▸ TASK
Restate the data exactly as given and keep the pictures out.

▸ GIVEN DATA
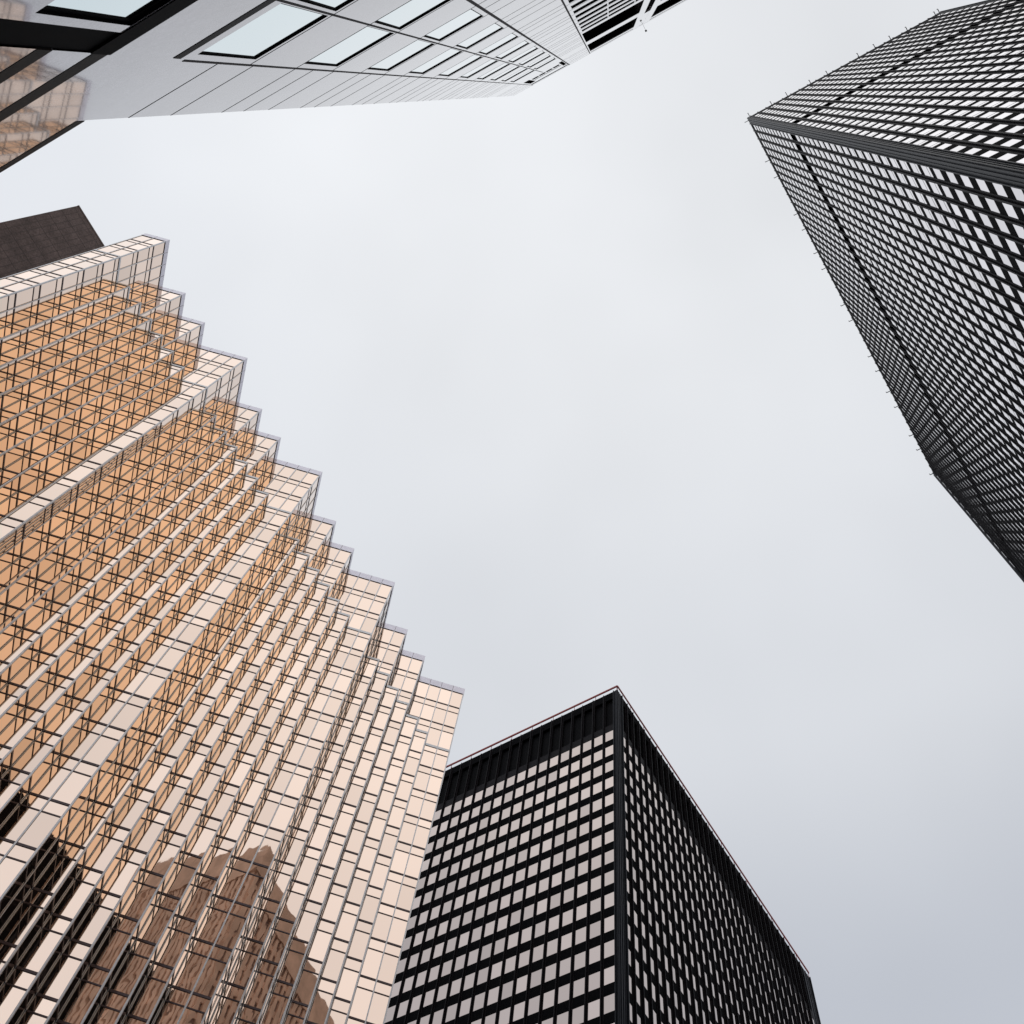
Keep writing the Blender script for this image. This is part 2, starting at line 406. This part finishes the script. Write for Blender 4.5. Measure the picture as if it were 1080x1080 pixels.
# ------------------------------------------------------------------ black steel towers
def black_tower(name, label, corner, H, a1, a2, f1, f2, top, pitch, wh, glass, mech, fin, rec, roofz=1.0, group=None, tall=None):
    """corner: roof corner (plan, per metre of height); a1/a2: directions of the two walls that show;
    f = (s of first window, window width, bay, number, wall length)"""
    root = thing(name, label, 'tower', (0, 0, 0), group)
    C = Vector(corner)*H; ZTOP = roofz*H+EYE
    d1 = Vector((math.cos(math.radians(a1)), math.sin(math.radians(a1)))); d2 = Vector((math.cos(math.radians(a2)), math.sin(math.radians(a2))))
    W1 = Wall(C, a1, -d2, H); W2 = Wall(C, a2, -d1, H)
    L1, L2 = f1[4]*H, f2[4]*H
    def rect(inset):
        q = [C + d1*inset + d2*inset, C + d1*(L1-inset) + d2*inset, C + d1*(L1-inset) + d2*(L2-inset), C + d1*inset + d2*(L2-inset)]
        return flat(q if area(q) > 0 else q[::-1])
    mb = MB(); mb.prism(rect(.5), 0, ZTOP-.5); mb.build('inner_wall', M['louvre'], root)
    nfl = int(top*H/(pitch*H))
    tops = [top*H+EYE-k*pitch*H for k in range(nfl+1)]
    tops = [t for t in tops if t-wh*H > 4]
    # parapet
    zc = tops[0]
    m0, m1 = mech
    blk = [(m0*H+EYE, m1*H+EYE)]
    def in_mech(z): return any(lo-.05 < z < hi+.05 for lo, hi in blk)
    mb = MB(); mb.prism(rect(0), (max(m1, top) if m1 > top else top)*H+EYE, ZTOP)
    mb.build('parapet', M['black'], root)
    quads = []
    prev = None
    for k, t in enumerate(tops):
        h_ = tall[1] if tall and (t-EYE)/H > tall[0] else wh      # taller glass on the upper floors
        b = t-h_*H
        nxt = tops[k+1] if k+1 < len(tops) else 4
        if not in_mech(.5*(t+b)):
            for W, f, in ((W1, f1), (W2, f2)):
                for i in range(f[3]):
                    s0 = (f[0]+i*f[2])*H; quads.append((W.quad(s0-.04, s0+f[1]*H+.04, -rec, b-.03, t+.03), W.n))
            z_hi = b
            if in_mech(.5*(nxt + nxt-wh*H)): z_lo = m1*H+EYE
            else: z_lo = nxt
        else:
            z_hi = m0*H+EYE; z_lo = nxt
        mb = MB(); mb.prism(rect(0), z_lo, z_hi)
        if h_ != wh and not in_mech(.5*(t+b)): mb.prism(rect(.02), b+(t-b)*.30, b+(t-b)*.30+.07)
        mb.build('spandrel_band', M['black'], root)
    if m1 > top:
        mb = MB(); mb.prism(rect(0), top*H+EYE, m0*H+EYE); mb.build('spandrel_band', M['fin'], root)
    windows(root, 'window', quads, glass)
    # mullions: a flat cover with a projecting steel fin
    for W, f in ((W1, f1), (W2, f2)):
        gap = (f[2]-f[1])*H
        for i in range(1, f[3]):
            c = (f[0]+i*f[2])*H - gap/2
            mb = MB()
            W.box(mb, c-gap/2, c+gap/2, -.3, .012, 0, ZTOP-.35)
            W.box(mb, c-.03, c+.03, .012, fin-.03, 0, ZTOP-.2)
            W.box(mb, c-.08, c+.08, fin-.03, fin, 0, ZTOP-.2)
            mb.build('mullion', M['fin'], root)
    # corner columns
    for s_, W, f in ((0, W1, f1), (1, W2, f2)):
        w_ = f[0]*H
        for near in (True, False):
            mb = MB()
            if near: a, b = (0, w_)
            else: a, b = f[4]*H-(f[4]-f[0]-(f[3]-1)*f[2]-f[1])*H, f[4]*H
            W.box(mb, a + (.02 if near else 0), b, -.5, .02, 0, ZTOP-.04)
            if b-a > .5:
                W.box(mb, a+(b-a)*.30, a+(b-a)*.30+.12, .02, .14, 0, ZTOP-.06)
                W.box(mb, b-.16, b-.02, .02, fin, 0, ZTOP-.06)
                W.box(mb, a+(b-a)*.62, a+(b-a)*.62+.10, .02, .10, 0, ZTOP-.06)
                if near: W.box(mb, a+.03, a+.2, .02, .12, 0, ZTOP-.06)
            mb.build('corner_column', M['corner'], root)
    mb = MB(); mb.prism(rect(.3), ZTOP+.002, ZTOP+.05); mb.build('roof', M['roof'], root)
    return root, W1, W2, ZTOP, L1, L2

td, TW1, TW2, TZ, TL1, TL2 = black_tower(
    'black_office_tower', 'black steel tower at the bottom with pinkish windows and a red rail round its roof',
    (-0.37878952, 0.67332626), 151.0, 179.05, 88.65,
    (.0057, .0121, .0161, 22, .3635), (.0108, .0093, .0145, 33, .5022),
    .932, .02423, .0147, M['bronze_glass'], (.942, .988), .29, .04, group='black steel office towers')
tr, RW1, RW2, RZ, RL1, RL2 = black_tower(
    'black_office_tower', 'tall black steel tower at the upper right with a dark louvre band below its top',
    (0.11680477, 0.10700258), 222.0, 91.66, 1.5,
    (.0075, .0068, .0103, 46, .4835), (.0046, .0060, .01005, 22, .2285),
    .98275, .01685, .0098, M['clear_glass'], (.7665, .7850), .20, .03, group='black steel office towers', tall=(.4500, .0124))

# red rail and its posts along the roof edge of the lower tower
for W, L_ in ((TW1, TL1), (TW2, TL2)):
    mb = MB(); W.box(mb, -.1, L_, .0, .22, TZ+.75, TZ+1.05); mb.build('roof_rail', M['red'], td)
    n_ = int(L_/2.44/2)
    for i in range(n_+1):
        mb = MB(); s_ = L_*i/n_; W.box(mb, s_-.04+(.1 if i == 0 else 0), s_+.04+(.1 if i == 0 else 0), -.06, .02, TZ-.1, TZ+1.0); mb.build('rail_post', M['red'], td)
# short steel arms that stick out from the roof edge of the tall tower
for W, ss, L_ in ((RW1, [.003, .054, .075, .124, .144, .175, .196, .245, .266, .315, .335, .364, .385, .425, .445, .480], RL1),
                  (RW2, [.003, .030, .049, .077, .097, .134, .153, .171, .190, .222, .2265], RL2)):
    for s_ in ss:
        s_ *= 222; mb = MB()
        out_ = .85+.25*rnd.random()
        W.box(mb, s_-.07, s_+.07, -.2, out_, RZ-.5, RZ-.34)
        W.box(mb, s_-.07, s_+.07, out_-.15, out_, RZ-.34, RZ+.15)
        mb.build('roof_arm', M['lamp'], tr)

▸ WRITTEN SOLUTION
Keep writing the Blender script for this image. This is part 2, starting at line 406. This part finishes the script. Write for Blender 4.5. Measure the picture as if it were 1080x1080 pixels.
# ------------------------------------------------------------------ black steel towers
def black_tower(name, label, corner, H, a1, a2, f1, f2, top, pitch, wh, glass, mech, fin, rec, roofz=1.0, group=None, tall=None):
    """corner: roof corner (plan, per metre of height); a1/a2: directions of the two walls that show;
    f = (s of first window, window width, bay, number, wall length)"""
    root = thing(name, label, 'tower', (0, 0, 0), group)
    C = Vector(corner)*H; ZTOP = roofz*H+EYE
    d1 = Vector((math.cos(math.radians(a1)), math.sin(math.radians(a1)))); d2 = Vector((math.cos(math.radians(a2)), math.sin(math.radians(a2))))
    W1 = Wall(C, a1, -d2, H); W2 = Wall(C, a2, -d1, H)
    L1, L2 = f1[4]*H, f2[4]*H
    def rect(inset):
        q = [C + d1*inset + d2*inset, C + d1*(L1-inset) + d2*inset, C + d1*(L1-inset) + d2*(L2-inset), C + d1*inset + d2*(L2-inset)]
        return flat(q if area(q) > 0 else q[::-1])
    mb = MB(); mb.prism(rect(.5), 0, ZTOP-.5); mb.build('inner_wall', M['louvre'], root)
    nfl = int(top*H/(pitch*H))
    tops = [top*H+EYE-k*pitch*H for k in range(nfl+1)]
    tops = [t for t in tops if t-wh*H > 4]
    # parapet
    zc = tops[0]
    m0, m1 = mech
    blk = [(m0*H+EYE, m1*H+EYE)]
    def in_mech(z): return any(lo-.05 < z < hi+.05 for lo, hi in blk)
    mb = MB(); mb.prism(rect(0), (max(m1, top) if m1 > top else top)*H+EYE, ZTOP)
    mb.build('parapet', M['black'], root)
    quads = []
    prev = None
    for k, t in enumerate(tops):
        h_ = tall[1] if tall and (t-EYE)/H > tall[0] else wh      # taller glass on the upper floors
        b = t-h_*H
        nxt = tops[k+1] if k+1 < len(tops) else 4
        if not in_mech(.5*(t+b)):
            for W, f, in ((W1, f1), (W2, f2)):
                for i in range(f[3]):
                    s0 = (f[0]+i*f[2])*H; quads.append((W.quad(s0-.04, s0+f[1]*H+.04, -rec, b-.03, t+.03), W.n))
            z_hi = b
            if in_mech(.5*(nxt + nxt-wh*H)): z_lo = m1*H+EYE
            else: z_lo = nxt
        else:
            z_hi = m0*H+EYE; z_lo = nxt
        mb = MB(); mb.prism(rect(0), z_lo, z_hi)
        if h_ != wh and not in_mech(.5*(t+b)): mb.prism(rect(.02), b+(t-b)*.30, b+(t-b)*.30+.07)
        mb.build('spandrel_band', M['black'], root)
    if m1 > top:
        mb = MB(); mb.prism(rect(0), top*H+EYE, m0*H+EYE); mb.build('spandrel_band', M['fin'], root)
    windows(root, 'window', quads, glass)
    # mullions: a flat cover with a projecting steel fin
    for W, f in ((W1, f1), (W2, f2)):
        gap = (f[2]-f[1])*H
        for i in range(1, f[3]):
            c = (f[0]+i*f[2])*H - gap/2
            mb = MB()
            W.box(mb, c-gap/2, c+gap/2, -.3, .012, 0, ZTOP-.35)
            W.box(mb, c-.03, c+.03, .012, fin-.03, 0, ZTOP-.2)
            W.box(mb, c-.08, c+.08, fin-.03, fin, 0, ZTOP-.2)
            mb.build('mullion', M['fin'], root)
    # corner columns
    for s_, W, f in ((0, W1, f1), (1, W2, f2)):
        w_ = f[0]*H
        for near in (True, False):
            mb = MB()
            if near: a, b = (0, w_)
            else: a, b = f[4]*H-(f[4]-f[0]-(f[3]-1)*f[2]-f[1])*H, f[4]*H
            W.box(mb, a + (.02 if near else 0), b, -.5, .02, 0, ZTOP-.04)
            if b-a > .5:
                W.box(mb, a+(b-a)*.30, a+(b-a)*.30+.12, .02, .14, 0, ZTOP-.06)
                W.box(mb, b-.16, b-.02, .02, fin, 0, ZTOP-.06)
                W.box(mb, a+(b-a)*.62, a+(b-a)*.62+.10, .02, .10, 0, ZTOP-.06)
                if near: W.box(mb, a+.03, a+.2, .02, .12, 0, ZTOP-.06)
            mb.build('corner_column', M['corner'], root)
    mb = MB(); mb.prism(rect(.3), ZTOP+.002, ZTOP+.05); mb.build('roof', M['roof'], root)
    return root, W1, W2, ZTOP, L1, L2

td, TW1, TW2, TZ, TL1, TL2 = black_tower(
    'black_office_tower', 'black steel tower at the bottom with pinkish windows and a red rail round its roof',
    (-0.37878952, 0.67332626), 151.0, 179.05, 88.65,
    (.0057, .0121, .0161, 22, .3635), (.0108, .0093, .0145, 33, .5022),
    .932, .02423, .0147, M['bronze_glass'], (.942, .988), .29, .04, group='black steel office towers')
tr, RW1, RW2, RZ, RL1, RL2 = black_tower(
    'black_office_tower', 'tall black steel tower at the upper right with a dark louvre band below its top',
    (0.11680477, 0.10700258), 222.0, 91.66, 1.5,
    (.0075, .0068, .0103, 46, .4835), (.0046, .0060, .01005, 22, .2285),
    .98275, .01685, .0098, M['clear_glass'], (.7665, .7850), .20, .03, group='black steel office towers', tall=(.4500, .0124))

# red rail and its posts along the roof edge of the lower tower
for W, L_ in ((TW1, TL1), (TW2, TL2)):
    mb = MB(); W.box(mb, -.1, L_, .0, .22, TZ+.75, TZ+1.05); mb.build('roof_rail', M['red'], td)
    n_ = int(L_/2.44/2)
    for i in range(n_+1):
        mb = MB(); s_ = L_*i/n_; W.box(mb, s_-.04+(.1 if i == 0 else 0), s_+.04+(.1 if i == 0 else 0), -.06, .02, TZ-.1, TZ+1.0); mb.build('rail_post', M['red'], td)
# short steel arms that stick out from the roof edge of the tall tower
for W, ss, L_ in ((RW1, [.003, .054, .075, .124, .144, .175, .196, .245, .266, .315, .335, .364, .385, .425, .445, .480], RL1),
                  (RW2, [.003, .030, .049, .077, .097, .134, .153, .171, .190, .222, .2265], RL2)):
    for s_ in ss:
        s_ *= 222; mb = MB()
        out_ = .85+.25*rnd.random()
        W.box(mb, s_-.07, s_+.07, -.2, out_, RZ-.5, RZ-.34)
        W.box(mb, s_-.07, s_+.07, out_-.15, out_, RZ-.34, RZ+.15)
        mb.build('roof_arm', M['lamp'], tr)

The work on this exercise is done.